Not meaning to sound either as hard as nails or perhaps too thick to know any different - I still can't help but think we may find there is no issue to be concerned about - especially since now we have an apology. Nor do I think there is really any so-called intimacy between the state (of the commons) and any so-called firm..only perhaps in dreams.
To me this scandal just shows up the obvious incongruence between the capacity and capability of the modern IT/media executive effect (forever pushing and shoving in the direction of anything that might yield) - and the actually far bigger capacity of real world ( UK) citizens to throw a spanner in the works (via established democratic ways and means) in the sure hope to improve things when others cannot help - for whatever reason.
One wonders why Mr.Murdoch senior went off to be an American citizen, though I get the feeling he's one of those anti-establishmentarianism types, of old. Let's hope he's now learned a salutary lesson about our wonderfully generous, largely unwritten and therefore generous UK constitution.

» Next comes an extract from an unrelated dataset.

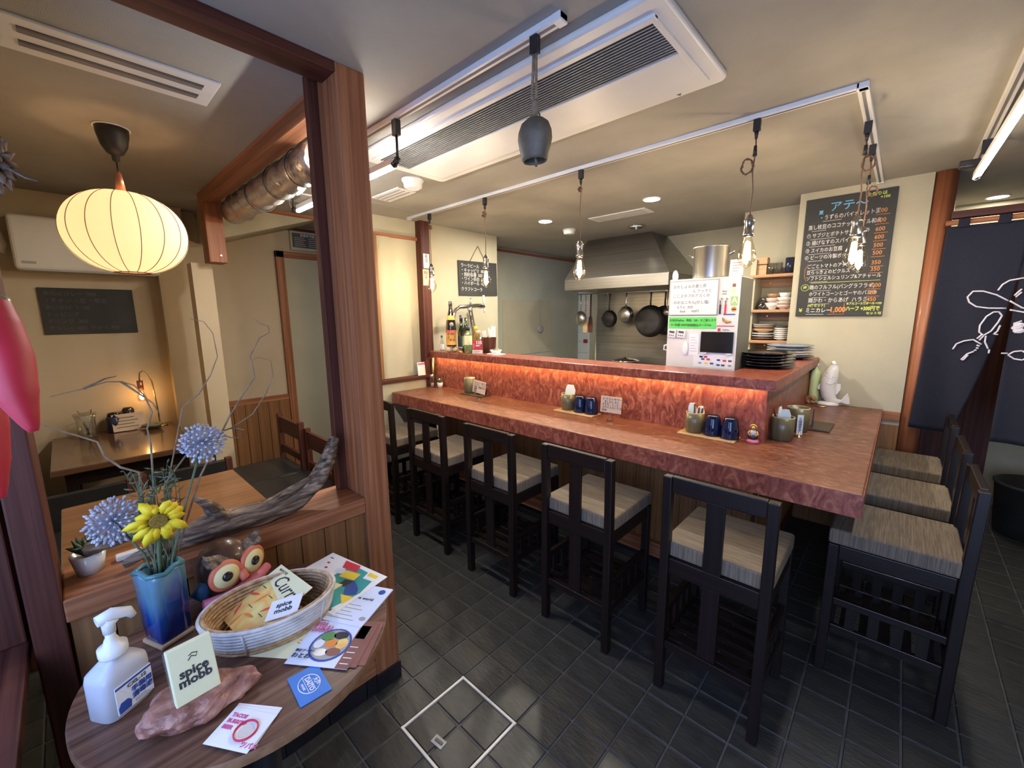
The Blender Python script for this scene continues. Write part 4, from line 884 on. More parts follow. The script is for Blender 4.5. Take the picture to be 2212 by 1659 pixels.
MB().tube([(-.035,-.022,.19),(-.02,-.036,.155),(.01,-.040,.148),(.035,-.028,.165)],.0025,6).build('gill_cover', M['ceramic'], fs)
for s in (-1,1): MB().ball((.004+s*.018,-.018,.245),.006).build('eye', M['ceramic'], fs)
gb = thing('green_bottle','pale green plastic bottle standing behind the fish statue','bottle',(-.405,3.52,ZC))
MB().lathe([(.028,0),(.03,.01),(.03,.20),(.024,.225),(.012,.235),(.012,.262)],22).build('body', M['palegreen'], gb); MB().lathe([(.014,.255),(.014,.275)],16).build('cap', M['whitep'], gb)
sl = thing('snail_shell','brown spiral shell lying at the foot of the fish statue','shell',(-.412,3.455,ZC))
MB().tube([(.025*math.cos(a)*(1-a/14),0,.026+.025*math.sin(a)*(1-a/14)) for a in [k*.45 for k in range(26)]],[.015-.00045*k for k in range(26)],10).build('whorl', M['shellw'], sl)
MB().ball((.016,-.004,.016),(.018,.014,.012)).build('mouth', M['shellw'], sl)
cn = thing('brass_coin','flat golden trinket lying before the fish statue','trinket',(-.345,3.40,ZC)); MB().lathe([(.028,0),(.026,.005),(.01,.007)],20,sx=1.2,sy=.6).build('disc', M['brass'], cn)
# payment card (code left out)
qr = thing('payment_card','small white payment card with red header on the window sill','card',(-3.075,2.125,.985))
MB().box(-.003,.003,-.042,.042,0,.115).build('card', M['paper'], qr, rot=(0,-.1,0)); MB().box(.0022,.004,-.036,.036,.092,.108).build('header', M['inkp'], qr, rot=(0,-.1,0))
# ---- bottles on the ledge
def bottle(name,x,y,lab,prof,mat,n=26,z=ZS,group='bottles at the far end of the ledge'):
    t = thing(name,lab,'bottle',(x,y,z),group=group); MB().lathe(prof,n).build('bottle_body',mat,t); return t
t = bottle('miniature_bottle',-3.005,2.30,'tiny clear bottle with blue cap beside the dark red post',[(.016,0),(.017,.004),(.017,.07),(.007,.10),(.007,.125)],M['clear'])
MB().lathe([(.0175,.015),(.0175,.06)],18,cap0=False,cap1=False).build('label',M['paper'],t); MB().lathe([(.0085,.118),(.0085,.136),(.002,.137)],14).build('cap',M['inkb'],t)
bm = thing('wooden_stand','round pale wooden stand carved with a cleft under the big sake bottle','stand',(-2.80,2.245,ZS))
for s in (-1,1): MB().ball((-.0+.009*s,.024*s,.026),(.030,.027,.026)).build('lobe',M['skin'],bm)
t = bottle('sake_bottle',-2.80,2.245,'big brown sake bottle with orange label standing on carved wood',[(.040,0),(.043,.006),(.043,.165),(.037,.215),(.020,.29),(.0145,.325),(.0145,.372)],M['browng'],z=ZS+.052)
MB().lathe([(.0438,.012),(.0438,.135)],26,cap0=False,cap1=False).build('label',M['bottlelab'],t); MB().lathe([(.044,.115),(.044,.134)],26,cap0=False,cap1=False).build('label_band',M['redlab2'],t)
MB().lathe([(.0365,.222),(.0285,.258)],26,cap0=False,cap1=False).build('neck_label',M['bottlelab'],t); MB().lathe([(.016,.34),(.016,.376),(.003,.378)],16).build('cap',M['dkgrey'],t)
o = MB().lathe([(.017,0),(.015,.003),(.001,.003)],20).build('seal',M['grey'],t,loc=(.036,-.022,.185),rot=(math.pi/2,0,math.radians(58)))
text('芋焼酎\nさつま\n  木挽',.026,M['ink'],t,(.0365,-.0255,.078),(math.pi/2,0,math.radians(57)),align='CENTER',space=.95)
t = bottle('green_bottle',-2.785,2.345,'dark green bottle with black capsule behind the sake bottle',[(.030,0),(.032,.005),(.032,.165),(.014,.22),(.0125,.30)],M['greeng'])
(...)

So much writing, so much gossip, it brings every paper and blog down to the lowest common denominator. Aren't you all loving it, a chance to get down and dirty when you are so morally pious you are above all that? Unless you are heavily into alternative news, you will all be reading versions of the same drawn out line. It is all so simple, the government will do anything to keep someone like Murdoch there, they will pay him to peddle the party line. They are all involved, blaming the little people for everything the higher-up get off Scot free. The New Statesman is plating the same game.
"The issue concerns the intimate relationship between one media corporation and the British state. Why have politicians been so reluctant, until the latest revelations, to criticise criminality at News International?"
It seems we're short of an author's name at the top of this article. Also let's not jump the gun about what's an issue and what's criminal about this unfolding situation.
Instead, given a decent, transparent and open real-time raising a concerns policy " in action", very serious concerns about things happening that might not have happened before might best be raised and shared first, as appropriate or as necessary, wherever such concerns might best be placed eg perhaps Parliament.
Perhaps Parliament might be privileged to get involved, especially when there's so many jobs to be lost and we're soon to be bereft of such a great British institution like the News of The World.
I believe Tom. Watson M.P. is wondering about calling people in to explain themselves before one of the Parliamentary Committees .. but let's remember people who attend these do so very kindly and always voluntarily ie without fear or favour ( this was made clear in Committee during the financial crisis, as I remember).
Also, some things need no explanation.. I know this because one of my M.P's wrote and told me so re; certain concerns I'm raising.
Better to invite whoever's in charge of the paper to Parliament so our elected representatives can plead for the newspaper to please be continued in some way..eg like the big society/ some sort of community concern.
I hope this helps. We may of course share it appropriately in the interests of efficiency etc.